=== Problem ===
Set the listing down again exactly, please, apart from its pictures.

=== Provided data ===
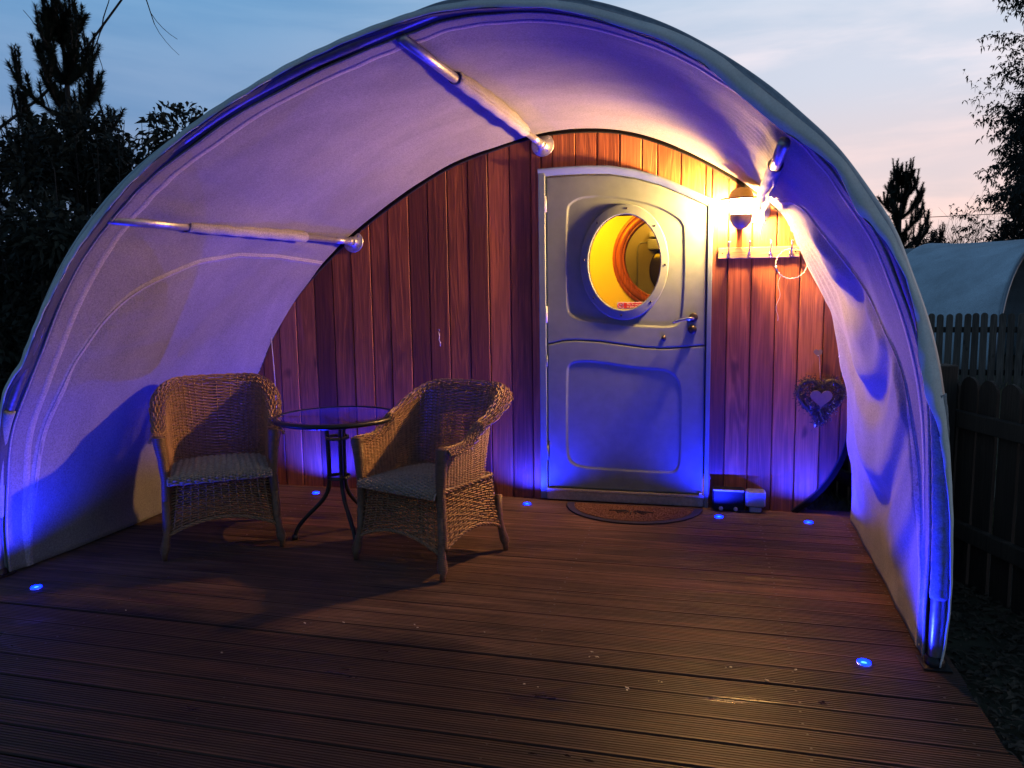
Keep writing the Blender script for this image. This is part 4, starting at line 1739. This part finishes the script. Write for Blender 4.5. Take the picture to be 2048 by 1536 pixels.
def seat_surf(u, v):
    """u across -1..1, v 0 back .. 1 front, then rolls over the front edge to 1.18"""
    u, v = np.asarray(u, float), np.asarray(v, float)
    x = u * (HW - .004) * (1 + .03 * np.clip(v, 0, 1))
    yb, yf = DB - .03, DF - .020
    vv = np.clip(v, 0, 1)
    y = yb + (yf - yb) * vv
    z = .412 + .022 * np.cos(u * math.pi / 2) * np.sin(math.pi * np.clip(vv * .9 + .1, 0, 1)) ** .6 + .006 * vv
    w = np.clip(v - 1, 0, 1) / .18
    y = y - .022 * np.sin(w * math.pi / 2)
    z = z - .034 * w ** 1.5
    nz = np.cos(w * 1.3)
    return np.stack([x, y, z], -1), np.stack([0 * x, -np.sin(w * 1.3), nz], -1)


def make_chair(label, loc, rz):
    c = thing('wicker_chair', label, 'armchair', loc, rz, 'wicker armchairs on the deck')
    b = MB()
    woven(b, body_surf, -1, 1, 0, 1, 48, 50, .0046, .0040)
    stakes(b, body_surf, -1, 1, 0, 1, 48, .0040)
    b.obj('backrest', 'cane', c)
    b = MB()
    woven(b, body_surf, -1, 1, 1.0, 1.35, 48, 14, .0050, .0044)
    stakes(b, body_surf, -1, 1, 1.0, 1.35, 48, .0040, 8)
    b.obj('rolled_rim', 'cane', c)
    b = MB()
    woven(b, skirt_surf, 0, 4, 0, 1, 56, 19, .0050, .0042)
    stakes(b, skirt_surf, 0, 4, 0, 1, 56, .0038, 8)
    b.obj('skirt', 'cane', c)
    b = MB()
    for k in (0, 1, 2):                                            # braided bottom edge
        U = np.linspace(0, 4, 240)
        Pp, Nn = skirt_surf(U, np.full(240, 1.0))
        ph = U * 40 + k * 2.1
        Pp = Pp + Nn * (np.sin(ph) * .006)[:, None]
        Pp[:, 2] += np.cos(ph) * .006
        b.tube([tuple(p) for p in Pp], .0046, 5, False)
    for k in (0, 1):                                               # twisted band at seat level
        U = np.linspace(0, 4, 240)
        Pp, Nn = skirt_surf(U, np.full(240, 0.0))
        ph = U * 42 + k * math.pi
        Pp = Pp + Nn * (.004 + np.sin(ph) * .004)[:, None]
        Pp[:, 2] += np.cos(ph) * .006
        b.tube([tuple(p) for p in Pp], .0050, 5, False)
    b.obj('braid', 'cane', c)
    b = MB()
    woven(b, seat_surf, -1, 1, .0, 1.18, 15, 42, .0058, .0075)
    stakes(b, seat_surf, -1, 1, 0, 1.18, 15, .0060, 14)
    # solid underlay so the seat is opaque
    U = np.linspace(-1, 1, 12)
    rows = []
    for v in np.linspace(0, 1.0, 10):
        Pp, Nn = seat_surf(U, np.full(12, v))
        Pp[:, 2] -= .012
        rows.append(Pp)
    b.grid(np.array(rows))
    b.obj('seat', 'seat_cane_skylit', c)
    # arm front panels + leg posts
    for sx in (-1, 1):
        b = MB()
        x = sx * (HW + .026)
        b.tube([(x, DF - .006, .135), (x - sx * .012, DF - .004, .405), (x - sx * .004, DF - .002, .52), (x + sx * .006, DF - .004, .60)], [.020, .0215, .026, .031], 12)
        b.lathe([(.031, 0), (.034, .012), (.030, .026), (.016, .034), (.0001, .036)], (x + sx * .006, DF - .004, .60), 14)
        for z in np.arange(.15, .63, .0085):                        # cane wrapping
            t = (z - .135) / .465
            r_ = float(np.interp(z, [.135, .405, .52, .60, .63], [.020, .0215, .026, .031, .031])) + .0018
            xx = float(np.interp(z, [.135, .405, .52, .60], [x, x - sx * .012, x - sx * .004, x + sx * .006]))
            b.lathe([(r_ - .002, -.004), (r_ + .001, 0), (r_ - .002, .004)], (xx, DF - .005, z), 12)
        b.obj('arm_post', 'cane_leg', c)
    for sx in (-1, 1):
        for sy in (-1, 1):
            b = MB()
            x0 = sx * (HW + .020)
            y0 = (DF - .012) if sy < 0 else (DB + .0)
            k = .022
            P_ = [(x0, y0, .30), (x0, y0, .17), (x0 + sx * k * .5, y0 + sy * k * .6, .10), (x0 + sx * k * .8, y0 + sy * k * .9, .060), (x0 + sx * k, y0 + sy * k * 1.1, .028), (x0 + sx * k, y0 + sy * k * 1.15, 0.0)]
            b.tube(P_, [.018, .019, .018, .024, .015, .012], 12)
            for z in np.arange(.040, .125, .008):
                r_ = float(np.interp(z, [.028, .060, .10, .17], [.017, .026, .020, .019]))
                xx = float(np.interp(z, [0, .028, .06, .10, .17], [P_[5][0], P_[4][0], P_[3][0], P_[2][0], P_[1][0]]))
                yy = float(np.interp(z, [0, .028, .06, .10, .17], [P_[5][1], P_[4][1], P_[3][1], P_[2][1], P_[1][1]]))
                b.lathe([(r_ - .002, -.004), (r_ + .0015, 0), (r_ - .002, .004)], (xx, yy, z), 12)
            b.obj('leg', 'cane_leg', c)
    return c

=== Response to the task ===
Keep writing the Blender script for this image. This is part 4, starting at line 1739. This part finishes the script. Write for Blender 4.5. Take the picture to be 2048 by 1536 pixels.
def seat_surf(u, v):
    """u across -1..1, v 0 back .. 1 front, then rolls over the front edge to 1.18"""
    u, v = np.asarray(u, float), np.asarray(v, float)
    x = u * (HW - .004) * (1 + .03 * np.clip(v, 0, 1))
    yb, yf = DB - .03, DF - .020
    vv = np.clip(v, 0, 1)
    y = yb + (yf - yb) * vv
    z = .412 + .022 * np.cos(u * math.pi / 2) * np.sin(math.pi * np.clip(vv * .9 + .1, 0, 1)) ** .6 + .006 * vv
    w = np.clip(v - 1, 0, 1) / .18
    y = y - .022 * np.sin(w * math.pi / 2)
    z = z - .034 * w ** 1.5
    nz = np.cos(w * 1.3)
    return np.stack([x, y, z], -1), np.stack([0 * x, -np.sin(w * 1.3), nz], -1)


def make_chair(label, loc, rz):
    c = thing('wicker_chair', label, 'armchair', loc, rz, 'wicker armchairs on the deck')
    b = MB()
    woven(b, body_surf, -1, 1, 0, 1, 48, 50, .0046, .0040)
    stakes(b, body_surf, -1, 1, 0, 1, 48, .0040)
    b.obj('backrest', 'cane', c)
    b = MB()
    woven(b, body_surf, -1, 1, 1.0, 1.35, 48, 14, .0050, .0044)
    stakes(b, body_surf, -1, 1, 1.0, 1.35, 48, .0040, 8)
    b.obj('rolled_rim', 'cane', c)
    b = MB()
    woven(b, skirt_surf, 0, 4, 0, 1, 56, 19, .0050, .0042)
    stakes(b, skirt_surf, 0, 4, 0, 1, 56, .0038, 8)
    b.obj('skirt', 'cane', c)
    b = MB()
    for k in (0, 1, 2):                                            # braided bottom edge
        U = np.linspace(0, 4, 240)
        Pp, Nn = skirt_surf(U, np.full(240, 1.0))
        ph = U * 40 + k * 2.1
        Pp = Pp + Nn * (np.sin(ph) * .006)[:, None]
        Pp[:, 2] += np.cos(ph) * .006
        b.tube([tuple(p) for p in Pp], .0046, 5, False)
    for k in (0, 1):                                               # twisted band at seat level
        U = np.linspace(0, 4, 240)
        Pp, Nn = skirt_surf(U, np.full(240, 0.0))
        ph = U * 42 + k * math.pi
        Pp = Pp + Nn * (.004 + np.sin(ph) * .004)[:, None]
        Pp[:, 2] += np.cos(ph) * .006
        b.tube([tuple(p) for p in Pp], .0050, 5, False)
    b.obj('braid', 'cane', c)
    b = MB()
    woven(b, seat_surf, -1, 1, .0, 1.18, 15, 42, .0058, .0075)
    stakes(b, seat_surf, -1, 1, 0, 1.18, 15, .0060, 14)
    # solid underlay so the seat is opaque
    U = np.linspace(-1, 1, 12)
    rows = []
    for v in np.linspace(0, 1.0, 10):
        Pp, Nn = seat_surf(U, np.full(12, v))
        Pp[:, 2] -= .012
        rows.append(Pp)
    b.grid(np.array(rows))
    b.obj('seat', 'seat_cane_skylit', c)
    # arm front panels + leg posts
    for sx in (-1, 1):
        b = MB()
        x = sx * (HW + .026)
        b.tube([(x, DF - .006, .135), (x - sx * .012, DF - .004, .405), (x - sx * .004, DF - .002, .52), (x + sx * .006, DF - .004, .60)], [.020, .0215, .026, .031], 12)
        b.lathe([(.031, 0), (.034, .012), (.030, .026), (.016, .034), (.0001, .036)], (x + sx * .006, DF - .004, .60), 14)
        for z in np.arange(.15, .63, .0085):                        # cane wrapping
            t = (z - .135) / .465
            r_ = float(np.interp(z, [.135, .405, .52, .60, .63], [.020, .0215, .026, .031, .031])) + .0018
            xx = float(np.interp(z, [.135, .405, .52, .60], [x, x - sx * .012, x - sx * .004, x + sx * .006]))
            b.lathe([(r_ - .002, -.004), (r_ + .001, 0), (r_ - .002, .004)], (xx, DF - .005, z), 12)
        b.obj('arm_post', 'cane_leg', c)
    for sx in (-1, 1):
        for sy in (-1, 1):
            b = MB()
            x0 = sx * (HW + .020)
            y0 = (DF - .012) if sy < 0 else (DB + .0)
            k = .022
            P_ = [(x0, y0, .30), (x0, y0, .17), (x0 + sx * k * .5, y0 + sy * k * .6, .10), (x0 + sx * k * .8, y0 + sy * k * .9, .060), (x0 + sx * k, y0 + sy * k * 1.1, .028), (x0 + sx * k, y0 + sy * k * 1.15, 0.0)]
            b.tube(P_, [.018, .019, .018, .024, .015, .012], 12)
            for z in np.arange(.040, .125, .008):
                r_ = float(np.interp(z, [.028, .060, .10, .17], [.017, .026, .020, .019]))
                xx = float(np.interp(z, [0, .028, .06, .10, .17], [P_[5][0], P_[4][0], P_[3][0], P_[2][0], P_[1][0]]))
                yy = float(np.interp(z, [0, .028, .06, .10, .17], [P_[5][1], P_[4][1], P_[3][1], P_[2][1], P_[1][1]]))
                b.lathe([(r_ - .002, -.004), (r_ + .0015, 0), (r_ - .002, .004)], (xx, yy, z), 12)
            b.obj('leg', 'cane_leg', c)
    return c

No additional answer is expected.